((
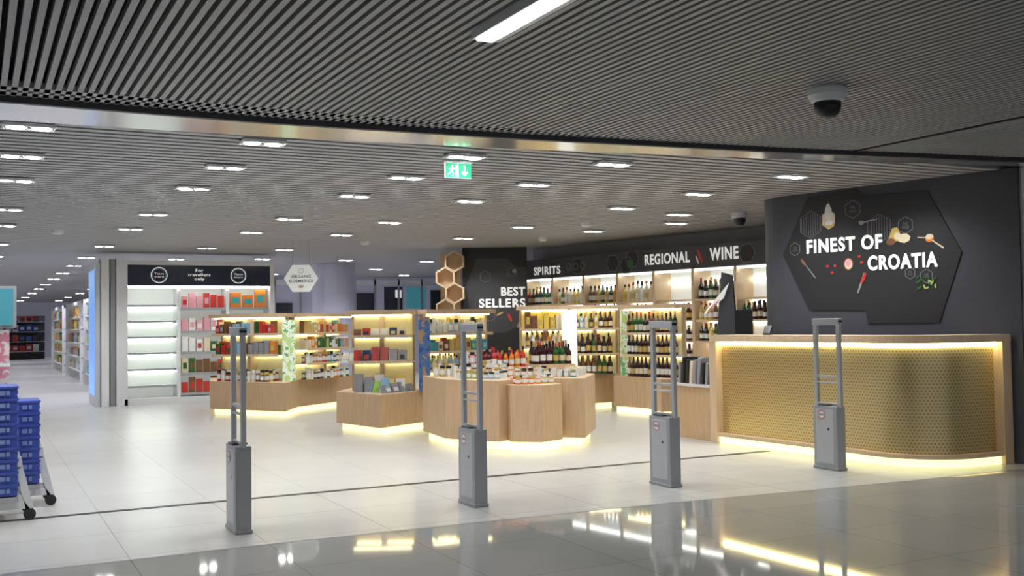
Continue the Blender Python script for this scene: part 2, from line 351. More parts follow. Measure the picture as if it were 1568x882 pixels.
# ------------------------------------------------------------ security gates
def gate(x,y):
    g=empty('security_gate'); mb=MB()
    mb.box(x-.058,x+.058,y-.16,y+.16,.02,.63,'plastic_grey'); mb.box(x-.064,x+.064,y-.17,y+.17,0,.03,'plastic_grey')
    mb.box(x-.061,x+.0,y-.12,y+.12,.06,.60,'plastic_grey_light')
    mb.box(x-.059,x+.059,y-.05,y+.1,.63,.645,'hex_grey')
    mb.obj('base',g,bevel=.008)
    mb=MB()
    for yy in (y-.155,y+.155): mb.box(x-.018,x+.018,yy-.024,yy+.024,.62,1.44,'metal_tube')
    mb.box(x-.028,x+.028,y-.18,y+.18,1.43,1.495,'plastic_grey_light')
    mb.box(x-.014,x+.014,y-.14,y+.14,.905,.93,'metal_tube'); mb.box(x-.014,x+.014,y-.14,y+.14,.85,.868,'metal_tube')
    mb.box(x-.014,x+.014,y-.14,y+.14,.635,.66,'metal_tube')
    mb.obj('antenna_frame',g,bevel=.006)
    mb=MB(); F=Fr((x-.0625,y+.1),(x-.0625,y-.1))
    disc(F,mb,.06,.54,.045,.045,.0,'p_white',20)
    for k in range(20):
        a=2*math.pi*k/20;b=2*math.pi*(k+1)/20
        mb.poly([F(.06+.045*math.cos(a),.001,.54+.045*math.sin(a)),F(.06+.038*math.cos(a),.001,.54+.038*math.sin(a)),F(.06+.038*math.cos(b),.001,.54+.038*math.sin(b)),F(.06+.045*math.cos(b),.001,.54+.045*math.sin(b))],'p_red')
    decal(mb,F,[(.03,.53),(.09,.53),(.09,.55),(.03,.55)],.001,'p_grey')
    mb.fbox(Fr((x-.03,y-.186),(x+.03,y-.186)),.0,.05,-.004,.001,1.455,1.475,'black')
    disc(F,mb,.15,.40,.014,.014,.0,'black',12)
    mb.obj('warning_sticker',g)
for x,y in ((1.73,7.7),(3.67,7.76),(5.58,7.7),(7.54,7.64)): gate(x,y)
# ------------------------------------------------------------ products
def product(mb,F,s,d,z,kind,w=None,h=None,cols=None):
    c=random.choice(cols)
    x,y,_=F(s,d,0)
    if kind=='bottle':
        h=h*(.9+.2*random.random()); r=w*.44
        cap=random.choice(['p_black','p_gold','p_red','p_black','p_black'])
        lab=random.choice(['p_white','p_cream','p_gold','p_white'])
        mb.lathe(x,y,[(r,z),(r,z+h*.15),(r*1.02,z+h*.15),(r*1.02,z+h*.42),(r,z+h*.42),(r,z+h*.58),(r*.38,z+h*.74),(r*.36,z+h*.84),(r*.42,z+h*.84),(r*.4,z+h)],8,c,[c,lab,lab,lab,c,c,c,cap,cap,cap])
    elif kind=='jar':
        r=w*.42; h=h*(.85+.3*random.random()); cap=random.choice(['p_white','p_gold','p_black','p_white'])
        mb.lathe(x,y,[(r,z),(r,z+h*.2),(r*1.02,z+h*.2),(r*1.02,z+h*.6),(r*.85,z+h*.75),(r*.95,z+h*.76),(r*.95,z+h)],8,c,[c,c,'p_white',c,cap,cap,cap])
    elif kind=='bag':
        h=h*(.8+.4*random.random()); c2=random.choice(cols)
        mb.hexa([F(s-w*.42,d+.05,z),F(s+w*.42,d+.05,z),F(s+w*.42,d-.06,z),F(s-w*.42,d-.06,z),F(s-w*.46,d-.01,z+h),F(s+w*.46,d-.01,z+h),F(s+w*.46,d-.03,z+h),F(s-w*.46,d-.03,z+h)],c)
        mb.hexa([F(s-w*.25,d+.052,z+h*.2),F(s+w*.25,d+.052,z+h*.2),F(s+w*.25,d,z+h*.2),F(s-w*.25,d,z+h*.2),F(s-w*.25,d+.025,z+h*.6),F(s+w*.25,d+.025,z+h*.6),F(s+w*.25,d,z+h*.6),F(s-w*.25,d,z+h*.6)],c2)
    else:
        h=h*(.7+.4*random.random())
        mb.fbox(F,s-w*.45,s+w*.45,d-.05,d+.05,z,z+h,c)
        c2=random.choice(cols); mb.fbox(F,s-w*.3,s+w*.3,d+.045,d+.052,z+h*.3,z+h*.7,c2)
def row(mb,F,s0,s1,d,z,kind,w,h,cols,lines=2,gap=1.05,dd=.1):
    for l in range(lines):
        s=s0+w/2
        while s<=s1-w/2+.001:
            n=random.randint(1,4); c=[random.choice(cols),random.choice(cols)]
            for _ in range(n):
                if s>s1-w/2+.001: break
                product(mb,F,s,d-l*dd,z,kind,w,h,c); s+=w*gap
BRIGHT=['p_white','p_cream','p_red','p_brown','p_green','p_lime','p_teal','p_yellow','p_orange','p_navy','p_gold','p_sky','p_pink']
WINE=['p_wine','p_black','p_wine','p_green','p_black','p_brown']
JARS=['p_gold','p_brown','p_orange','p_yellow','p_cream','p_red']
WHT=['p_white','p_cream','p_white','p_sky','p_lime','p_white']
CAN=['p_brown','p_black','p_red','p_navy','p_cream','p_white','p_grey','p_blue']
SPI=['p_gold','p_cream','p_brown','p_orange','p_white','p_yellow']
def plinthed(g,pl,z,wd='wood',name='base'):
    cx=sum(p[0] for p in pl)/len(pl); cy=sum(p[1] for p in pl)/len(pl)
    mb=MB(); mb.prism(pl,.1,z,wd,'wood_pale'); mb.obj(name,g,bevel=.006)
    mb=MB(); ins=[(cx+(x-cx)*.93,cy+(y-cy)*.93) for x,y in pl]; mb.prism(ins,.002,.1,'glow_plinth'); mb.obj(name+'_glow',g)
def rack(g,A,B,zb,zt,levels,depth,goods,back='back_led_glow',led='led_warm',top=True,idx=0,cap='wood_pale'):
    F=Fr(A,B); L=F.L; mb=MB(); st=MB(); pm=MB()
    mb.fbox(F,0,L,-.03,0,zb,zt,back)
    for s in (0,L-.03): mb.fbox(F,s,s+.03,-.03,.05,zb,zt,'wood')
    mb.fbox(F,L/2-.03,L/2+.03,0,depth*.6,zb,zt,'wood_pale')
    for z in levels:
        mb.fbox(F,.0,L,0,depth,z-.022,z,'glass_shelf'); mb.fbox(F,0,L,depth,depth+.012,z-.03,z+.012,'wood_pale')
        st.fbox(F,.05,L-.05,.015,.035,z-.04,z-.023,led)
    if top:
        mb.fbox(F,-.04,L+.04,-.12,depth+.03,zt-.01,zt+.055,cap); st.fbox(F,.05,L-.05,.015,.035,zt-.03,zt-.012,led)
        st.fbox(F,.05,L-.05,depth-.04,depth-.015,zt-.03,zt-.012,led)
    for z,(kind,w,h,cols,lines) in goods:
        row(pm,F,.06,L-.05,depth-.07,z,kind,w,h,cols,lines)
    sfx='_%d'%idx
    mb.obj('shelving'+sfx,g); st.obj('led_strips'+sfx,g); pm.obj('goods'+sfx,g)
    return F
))
Reproduce the material above in full, exactly, with no images.

SOLUTION FOR THIS PROBLEM:
Continue the Blender Python script for this scene: part 2, from line 351. More parts follow. Measure the picture as if it were 1568x882 pixels.
# ------------------------------------------------------------ security gates
def gate(x,y):
    g=empty('security_gate'); mb=MB()
    mb.box(x-.058,x+.058,y-.16,y+.16,.02,.63,'plastic_grey'); mb.box(x-.064,x+.064,y-.17,y+.17,0,.03,'plastic_grey')
    mb.box(x-.061,x+.0,y-.12,y+.12,.06,.60,'plastic_grey_light')
    mb.box(x-.059,x+.059,y-.05,y+.1,.63,.645,'hex_grey')
    mb.obj('base',g,bevel=.008)
    mb=MB()
    for yy in (y-.155,y+.155): mb.box(x-.018,x+.018,yy-.024,yy+.024,.62,1.44,'metal_tube')
    mb.box(x-.028,x+.028,y-.18,y+.18,1.43,1.495,'plastic_grey_light')
    mb.box(x-.014,x+.014,y-.14,y+.14,.905,.93,'metal_tube'); mb.box(x-.014,x+.014,y-.14,y+.14,.85,.868,'metal_tube')
    mb.box(x-.014,x+.014,y-.14,y+.14,.635,.66,'metal_tube')
    mb.obj('antenna_frame',g,bevel=.006)
    mb=MB(); F=Fr((x-.0625,y+.1),(x-.0625,y-.1))
    disc(F,mb,.06,.54,.045,.045,.0,'p_white',20)
    for k in range(20):
        a=2*math.pi*k/20;b=2*math.pi*(k+1)/20
        mb.poly([F(.06+.045*math.cos(a),.001,.54+.045*math.sin(a)),F(.06+.038*math.cos(a),.001,.54+.038*math.sin(a)),F(.06+.038*math.cos(b),.001,.54+.038*math.sin(b)),F(.06+.045*math.cos(b),.001,.54+.045*math.sin(b))],'p_red')
    decal(mb,F,[(.03,.53),(.09,.53),(.09,.55),(.03,.55)],.001,'p_grey')
    mb.fbox(Fr((x-.03,y-.186),(x+.03,y-.186)),.0,.05,-.004,.001,1.455,1.475,'black')
    disc(F,mb,.15,.40,.014,.014,.0,'black',12)
    mb.obj('warning_sticker',g)
for x,y in ((1.73,7.7),(3.67,7.76),(5.58,7.7),(7.54,7.64)): gate(x,y)
# ------------------------------------------------------------ products
def product(mb,F,s,d,z,kind,w=None,h=None,cols=None):
    c=random.choice(cols)
    x,y,_=F(s,d,0)
    if kind=='bottle':
        h=h*(.9+.2*random.random()); r=w*.44
        cap=random.choice(['p_black','p_gold','p_red','p_black','p_black'])
        lab=random.choice(['p_white','p_cream','p_gold','p_white'])
        mb.lathe(x,y,[(r,z),(r,z+h*.15),(r*1.02,z+h*.15),(r*1.02,z+h*.42),(r,z+h*.42),(r,z+h*.58),(r*.38,z+h*.74),(r*.36,z+h*.84),(r*.42,z+h*.84),(r*.4,z+h)],8,c,[c,lab,lab,lab,c,c,c,cap,cap,cap])
    elif kind=='jar':
        r=w*.42; h=h*(.85+.3*random.random()); cap=random.choice(['p_white','p_gold','p_black','p_white'])
        mb.lathe(x,y,[(r,z),(r,z+h*.2),(r*1.02,z+h*.2),(r*1.02,z+h*.6),(r*.85,z+h*.75),(r*.95,z+h*.76),(r*.95,z+h)],8,c,[c,c,'p_white',c,cap,cap,cap])
    elif kind=='bag':
        h=h*(.8+.4*random.random()); c2=random.choice(cols)
        mb.hexa([F(s-w*.42,d+.05,z),F(s+w*.42,d+.05,z),F(s+w*.42,d-.06,z),F(s-w*.42,d-.06,z),F(s-w*.46,d-.01,z+h),F(s+w*.46,d-.01,z+h),F(s+w*.46,d-.03,z+h),F(s-w*.46,d-.03,z+h)],c)
        mb.hexa([F(s-w*.25,d+.052,z+h*.2),F(s+w*.25,d+.052,z+h*.2),F(s+w*.25,d,z+h*.2),F(s-w*.25,d,z+h*.2),F(s-w*.25,d+.025,z+h*.6),F(s+w*.25,d+.025,z+h*.6),F(s+w*.25,d,z+h*.6),F(s-w*.25,d,z+h*.6)],c2)
    else:
        h=h*(.7+.4*random.random())
        mb.fbox(F,s-w*.45,s+w*.45,d-.05,d+.05,z,z+h,c)
        c2=random.choice(cols); mb.fbox(F,s-w*.3,s+w*.3,d+.045,d+.052,z+h*.3,z+h*.7,c2)
def row(mb,F,s0,s1,d,z,kind,w,h,cols,lines=2,gap=1.05,dd=.1):
    for l in range(lines):
        s=s0+w/2
        while s<=s1-w/2+.001:
            n=random.randint(1,4); c=[random.choice(cols),random.choice(cols)]
            for _ in range(n):
                if s>s1-w/2+.001: break
                product(mb,F,s,d-l*dd,z,kind,w,h,c); s+=w*gap
BRIGHT=['p_white','p_cream','p_red','p_brown','p_green','p_lime','p_teal','p_yellow','p_orange','p_navy','p_gold','p_sky','p_pink']
WINE=['p_wine','p_black','p_wine','p_green','p_black','p_brown']
JARS=['p_gold','p_brown','p_orange','p_yellow','p_cream','p_red']
WHT=['p_white','p_cream','p_white','p_sky','p_lime','p_white']
CAN=['p_brown','p_black','p_red','p_navy','p_cream','p_white','p_grey','p_blue']
SPI=['p_gold','p_cream','p_brown','p_orange','p_white','p_yellow']
def plinthed(g,pl,z,wd='wood',name='base'):
    cx=sum(p[0] for p in pl)/len(pl); cy=sum(p[1] for p in pl)/len(pl)
    mb=MB(); mb.prism(pl,.1,z,wd,'wood_pale'); mb.obj(name,g,bevel=.006)
    mb=MB(); ins=[(cx+(x-cx)*.93,cy+(y-cy)*.93) for x,y in pl]; mb.prism(ins,.002,.1,'glow_plinth'); mb.obj(name+'_glow',g)
def rack(g,A,B,zb,zt,levels,depth,goods,back='back_led_glow',led='led_warm',top=True,idx=0,cap='wood_pale'):
    F=Fr(A,B); L=F.L; mb=MB(); st=MB(); pm=MB()
    mb.fbox(F,0,L,-.03,0,zb,zt,back)
    for s in (0,L-.03): mb.fbox(F,s,s+.03,-.03,.05,zb,zt,'wood')
    mb.fbox(F,L/2-.03,L/2+.03,0,depth*.6,zb,zt,'wood_pale')
    for z in levels:
        mb.fbox(F,.0,L,0,depth,z-.022,z,'glass_shelf'); mb.fbox(F,0,L,depth,depth+.012,z-.03,z+.012,'wood_pale')
        st.fbox(F,.05,L-.05,.015,.035,z-.04,z-.023,led)
    if top:
        mb.fbox(F,-.04,L+.04,-.12,depth+.03,zt-.01,zt+.055,cap); st.fbox(F,.05,L-.05,.015,.035,zt-.03,zt-.012,led)
        st.fbox(F,.05,L-.05,depth-.04,depth-.015,zt-.03,zt-.012,led)
    for z,(kind,w,h,cols,lines) in goods:
        row(pm,F,.06,L-.05,depth-.07,z,kind,w,h,cols,lines)
    sfx='_%d'%idx
    mb.obj('shelving'+sfx,g); st.obj('led_strips'+sfx,g); pm.obj('goods'+sfx,g)
    return F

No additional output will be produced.